I respect those who cast their votes with the Republican party because of its position on abortion, among other moral issues. But there is always the danger of embracing other elements of a party’s ideology that are incompatible with the Catholic faith. This is something that Catholic Democrats are endlessly and (as the declaration states) “appropriately” reminded.
Ryan’s acknowledgement that his policies and political strategies are inspired by Rand is but one, particularly Catholic, moment in a broader tide eroding the breadth of religious moral concern.
The Tea Party has been a powerful cultural force legitimating anti-government and libertarian sentiment. Pollsters and pundits who argue that it is much the same demographic as the Religious Right miss an important ideological shift. The conservative Christian commitments of many on the Religious Right have long existed in uneasy tension with the bedrock neo-liberal commitments of the Republican Party. The Tea Party marked a moment when these Biblical and religious commitments were fully subordinated to the main concerns of the party.

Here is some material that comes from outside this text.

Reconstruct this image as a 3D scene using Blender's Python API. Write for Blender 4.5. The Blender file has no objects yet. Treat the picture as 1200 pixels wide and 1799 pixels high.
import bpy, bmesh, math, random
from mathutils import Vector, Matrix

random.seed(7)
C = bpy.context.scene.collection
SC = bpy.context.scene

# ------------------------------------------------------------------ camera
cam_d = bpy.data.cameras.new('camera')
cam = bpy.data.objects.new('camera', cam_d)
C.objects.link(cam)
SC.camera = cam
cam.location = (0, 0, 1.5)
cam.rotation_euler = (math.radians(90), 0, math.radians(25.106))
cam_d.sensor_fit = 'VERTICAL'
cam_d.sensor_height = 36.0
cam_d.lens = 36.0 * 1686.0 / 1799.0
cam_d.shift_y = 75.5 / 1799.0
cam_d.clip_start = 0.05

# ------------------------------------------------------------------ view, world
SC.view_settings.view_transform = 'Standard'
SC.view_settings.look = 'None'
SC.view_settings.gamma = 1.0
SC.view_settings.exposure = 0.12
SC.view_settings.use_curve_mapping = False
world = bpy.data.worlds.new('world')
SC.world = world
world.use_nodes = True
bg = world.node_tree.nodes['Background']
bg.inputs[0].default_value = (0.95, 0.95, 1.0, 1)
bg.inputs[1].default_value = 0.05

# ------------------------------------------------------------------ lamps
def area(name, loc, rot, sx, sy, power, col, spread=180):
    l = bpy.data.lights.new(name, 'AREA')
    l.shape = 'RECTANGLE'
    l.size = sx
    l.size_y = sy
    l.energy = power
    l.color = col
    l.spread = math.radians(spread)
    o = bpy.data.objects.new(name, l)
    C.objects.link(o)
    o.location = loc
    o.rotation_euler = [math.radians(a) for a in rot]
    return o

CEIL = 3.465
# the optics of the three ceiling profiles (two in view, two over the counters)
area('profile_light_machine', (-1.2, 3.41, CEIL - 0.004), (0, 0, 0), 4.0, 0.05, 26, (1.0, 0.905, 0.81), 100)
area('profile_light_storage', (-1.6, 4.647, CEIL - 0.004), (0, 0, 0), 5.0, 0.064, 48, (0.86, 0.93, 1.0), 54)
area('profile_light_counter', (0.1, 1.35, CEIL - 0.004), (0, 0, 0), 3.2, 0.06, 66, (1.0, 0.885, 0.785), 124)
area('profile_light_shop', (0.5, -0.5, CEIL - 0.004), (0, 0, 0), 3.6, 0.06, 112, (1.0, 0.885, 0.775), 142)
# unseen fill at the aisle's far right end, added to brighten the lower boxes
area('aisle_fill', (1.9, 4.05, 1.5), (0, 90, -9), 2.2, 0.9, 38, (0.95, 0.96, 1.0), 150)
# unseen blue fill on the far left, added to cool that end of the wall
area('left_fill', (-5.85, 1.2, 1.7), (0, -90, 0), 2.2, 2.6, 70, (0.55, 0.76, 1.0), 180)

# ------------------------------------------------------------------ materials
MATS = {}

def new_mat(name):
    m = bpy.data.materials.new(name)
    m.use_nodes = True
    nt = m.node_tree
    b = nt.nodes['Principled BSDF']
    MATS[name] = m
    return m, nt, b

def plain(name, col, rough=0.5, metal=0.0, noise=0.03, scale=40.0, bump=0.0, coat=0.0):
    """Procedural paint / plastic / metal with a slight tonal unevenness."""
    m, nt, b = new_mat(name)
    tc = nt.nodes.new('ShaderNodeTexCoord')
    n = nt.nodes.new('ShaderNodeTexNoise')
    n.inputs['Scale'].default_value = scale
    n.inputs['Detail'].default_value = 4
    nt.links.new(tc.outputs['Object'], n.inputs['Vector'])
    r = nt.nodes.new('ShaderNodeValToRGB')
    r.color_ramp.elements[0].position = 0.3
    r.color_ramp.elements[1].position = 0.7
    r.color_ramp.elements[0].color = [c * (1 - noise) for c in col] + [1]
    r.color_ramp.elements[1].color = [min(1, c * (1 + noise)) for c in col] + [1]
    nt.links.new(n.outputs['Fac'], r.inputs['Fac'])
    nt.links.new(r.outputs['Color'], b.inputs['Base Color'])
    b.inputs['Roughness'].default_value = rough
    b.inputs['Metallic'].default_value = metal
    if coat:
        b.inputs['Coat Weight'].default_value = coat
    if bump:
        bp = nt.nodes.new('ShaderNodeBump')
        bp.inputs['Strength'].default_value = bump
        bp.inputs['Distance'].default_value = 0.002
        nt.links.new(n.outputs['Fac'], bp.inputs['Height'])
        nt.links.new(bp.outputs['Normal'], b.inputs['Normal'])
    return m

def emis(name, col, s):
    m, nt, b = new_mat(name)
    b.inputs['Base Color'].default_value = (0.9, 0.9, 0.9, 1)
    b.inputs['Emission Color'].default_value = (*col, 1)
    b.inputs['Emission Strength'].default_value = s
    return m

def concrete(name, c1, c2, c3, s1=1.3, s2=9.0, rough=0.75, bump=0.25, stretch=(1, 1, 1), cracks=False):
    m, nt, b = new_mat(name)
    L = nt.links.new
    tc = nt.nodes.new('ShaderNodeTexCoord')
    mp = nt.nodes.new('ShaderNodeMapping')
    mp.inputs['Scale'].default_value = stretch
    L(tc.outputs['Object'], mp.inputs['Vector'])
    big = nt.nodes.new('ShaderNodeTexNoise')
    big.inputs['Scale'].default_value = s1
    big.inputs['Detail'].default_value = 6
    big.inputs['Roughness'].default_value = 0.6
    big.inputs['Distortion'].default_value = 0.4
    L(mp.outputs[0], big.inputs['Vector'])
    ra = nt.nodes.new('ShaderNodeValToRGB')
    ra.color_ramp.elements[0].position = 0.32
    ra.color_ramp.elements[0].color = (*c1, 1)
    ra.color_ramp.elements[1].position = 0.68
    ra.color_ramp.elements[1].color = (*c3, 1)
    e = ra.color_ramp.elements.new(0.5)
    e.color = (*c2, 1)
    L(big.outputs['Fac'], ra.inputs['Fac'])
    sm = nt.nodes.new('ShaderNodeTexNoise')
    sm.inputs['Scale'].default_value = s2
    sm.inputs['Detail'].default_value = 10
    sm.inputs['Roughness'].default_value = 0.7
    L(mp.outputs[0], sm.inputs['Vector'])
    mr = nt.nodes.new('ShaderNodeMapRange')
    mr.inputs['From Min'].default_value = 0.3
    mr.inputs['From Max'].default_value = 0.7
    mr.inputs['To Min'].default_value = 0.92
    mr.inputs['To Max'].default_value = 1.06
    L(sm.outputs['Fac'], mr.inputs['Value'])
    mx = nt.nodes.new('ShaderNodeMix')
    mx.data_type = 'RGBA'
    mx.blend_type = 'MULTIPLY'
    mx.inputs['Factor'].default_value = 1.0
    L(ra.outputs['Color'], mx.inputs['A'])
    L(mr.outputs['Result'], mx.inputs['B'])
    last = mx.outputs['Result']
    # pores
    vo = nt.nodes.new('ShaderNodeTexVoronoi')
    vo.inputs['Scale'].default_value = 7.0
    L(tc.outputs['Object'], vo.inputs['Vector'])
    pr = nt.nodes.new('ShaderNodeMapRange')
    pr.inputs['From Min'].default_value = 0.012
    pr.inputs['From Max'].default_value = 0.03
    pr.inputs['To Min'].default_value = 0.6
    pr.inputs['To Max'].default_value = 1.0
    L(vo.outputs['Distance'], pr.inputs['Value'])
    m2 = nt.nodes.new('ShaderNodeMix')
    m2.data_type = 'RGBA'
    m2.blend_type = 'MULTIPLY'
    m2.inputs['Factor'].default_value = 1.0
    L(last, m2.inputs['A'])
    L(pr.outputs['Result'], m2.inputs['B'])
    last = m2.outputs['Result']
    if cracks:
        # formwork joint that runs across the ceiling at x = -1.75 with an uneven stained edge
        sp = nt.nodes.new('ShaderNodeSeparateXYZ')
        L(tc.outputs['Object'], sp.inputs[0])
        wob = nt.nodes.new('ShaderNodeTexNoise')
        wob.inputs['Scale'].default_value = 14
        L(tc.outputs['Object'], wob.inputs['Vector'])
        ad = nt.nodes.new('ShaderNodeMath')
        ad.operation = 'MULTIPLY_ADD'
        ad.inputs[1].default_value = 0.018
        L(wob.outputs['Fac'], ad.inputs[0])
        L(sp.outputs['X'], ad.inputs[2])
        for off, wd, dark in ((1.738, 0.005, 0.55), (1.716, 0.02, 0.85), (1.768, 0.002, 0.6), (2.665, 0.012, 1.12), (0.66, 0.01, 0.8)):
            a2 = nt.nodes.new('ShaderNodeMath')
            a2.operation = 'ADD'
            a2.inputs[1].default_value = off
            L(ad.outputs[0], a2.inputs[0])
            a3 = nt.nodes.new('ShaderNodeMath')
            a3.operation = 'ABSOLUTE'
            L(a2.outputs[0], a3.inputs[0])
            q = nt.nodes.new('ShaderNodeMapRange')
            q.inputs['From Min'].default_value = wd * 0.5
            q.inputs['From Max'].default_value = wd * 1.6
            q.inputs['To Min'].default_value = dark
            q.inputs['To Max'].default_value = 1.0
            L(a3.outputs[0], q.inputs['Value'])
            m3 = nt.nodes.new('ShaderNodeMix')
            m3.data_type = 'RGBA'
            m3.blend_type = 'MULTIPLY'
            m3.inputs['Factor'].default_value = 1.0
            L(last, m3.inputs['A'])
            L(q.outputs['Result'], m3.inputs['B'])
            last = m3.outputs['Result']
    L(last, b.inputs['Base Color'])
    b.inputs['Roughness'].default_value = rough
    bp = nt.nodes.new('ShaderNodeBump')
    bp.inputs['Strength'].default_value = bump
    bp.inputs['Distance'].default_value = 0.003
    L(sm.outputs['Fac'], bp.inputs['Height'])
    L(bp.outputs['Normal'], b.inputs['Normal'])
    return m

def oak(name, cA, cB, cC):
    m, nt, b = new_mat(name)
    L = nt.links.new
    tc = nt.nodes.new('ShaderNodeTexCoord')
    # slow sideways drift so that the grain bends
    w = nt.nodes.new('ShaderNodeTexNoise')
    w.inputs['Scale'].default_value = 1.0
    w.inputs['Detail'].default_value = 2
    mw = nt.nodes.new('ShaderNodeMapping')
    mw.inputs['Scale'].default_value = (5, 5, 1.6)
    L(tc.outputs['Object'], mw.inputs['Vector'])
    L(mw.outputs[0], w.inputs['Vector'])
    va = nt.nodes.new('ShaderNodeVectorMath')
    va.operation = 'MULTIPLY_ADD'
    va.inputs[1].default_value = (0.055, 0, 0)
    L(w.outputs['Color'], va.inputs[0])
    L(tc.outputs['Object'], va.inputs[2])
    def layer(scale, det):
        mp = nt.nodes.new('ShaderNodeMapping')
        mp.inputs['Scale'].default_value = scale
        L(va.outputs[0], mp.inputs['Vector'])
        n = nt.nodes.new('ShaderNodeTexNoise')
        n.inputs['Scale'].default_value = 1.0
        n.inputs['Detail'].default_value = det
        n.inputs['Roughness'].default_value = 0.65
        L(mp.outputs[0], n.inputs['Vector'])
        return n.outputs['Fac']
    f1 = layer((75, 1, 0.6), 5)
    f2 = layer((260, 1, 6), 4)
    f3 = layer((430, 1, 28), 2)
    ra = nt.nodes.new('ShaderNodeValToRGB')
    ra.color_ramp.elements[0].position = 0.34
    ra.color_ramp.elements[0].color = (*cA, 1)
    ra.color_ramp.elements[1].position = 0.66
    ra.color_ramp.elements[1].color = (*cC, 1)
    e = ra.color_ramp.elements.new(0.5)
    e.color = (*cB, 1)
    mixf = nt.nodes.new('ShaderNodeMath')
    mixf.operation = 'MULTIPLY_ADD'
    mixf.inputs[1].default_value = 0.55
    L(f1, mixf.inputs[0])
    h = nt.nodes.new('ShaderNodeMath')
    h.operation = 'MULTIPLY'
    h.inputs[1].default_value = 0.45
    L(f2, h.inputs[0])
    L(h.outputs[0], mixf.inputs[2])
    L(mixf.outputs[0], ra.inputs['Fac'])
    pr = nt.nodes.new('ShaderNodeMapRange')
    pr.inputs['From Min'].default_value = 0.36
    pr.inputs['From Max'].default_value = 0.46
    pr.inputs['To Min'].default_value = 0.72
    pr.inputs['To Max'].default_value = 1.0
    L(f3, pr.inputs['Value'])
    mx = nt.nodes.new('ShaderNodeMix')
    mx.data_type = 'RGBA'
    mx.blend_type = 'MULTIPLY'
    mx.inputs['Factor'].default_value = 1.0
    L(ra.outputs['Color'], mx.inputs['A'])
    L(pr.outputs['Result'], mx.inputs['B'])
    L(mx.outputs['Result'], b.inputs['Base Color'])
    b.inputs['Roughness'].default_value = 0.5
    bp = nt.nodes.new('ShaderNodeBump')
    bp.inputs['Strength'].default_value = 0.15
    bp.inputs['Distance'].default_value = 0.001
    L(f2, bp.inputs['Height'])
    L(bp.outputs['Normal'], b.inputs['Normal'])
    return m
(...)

That the truly conservative religious concerns of the Religious Right would lose out to this neo-liberal ideology is no surprise. Such ideas have penetrated deep into the Democratic Party as well. In The Age of Fracture, Daniel Rodgers documents the massive and multifaceted intellectual program to promote neo-liberal thought:
Across the multiple fronts of ideational battle, from the speeches of presidents to books of social and cultural theory, conceptions of human nature that in the post-World War II era had been thick with context, social circumstance, institutions, and history gave way to conceptions of human nature that stressed choice agency, performance, and desire. Strong metaphors of society were supplanted by weaker ones. Imagined collectivities shrank; notions of structure and power thinned out. Viewed by its acts of mind, the last quarter of the century was an era of disaggregation, a great age of fracture.
This individualistic anthropology manifests itself across the political spectrum. It is as active within pro-choice views of abortion as it is in those who want to minimize government intervention on behalf of the common good. Politically, this is a threat we face on two fronts–individual morality and collective concern for the common good.
It is perfectly legitimate to vote for a candidate such as Ryan based on the aspects of his policies and commitments that are laudably consistent with the teachings of the Church.
Those supporting his candidacy and arguing for his election must be careful however to not legitimate or excuse elements of his political philosophy that conflict with the teachings of the Church on the human person.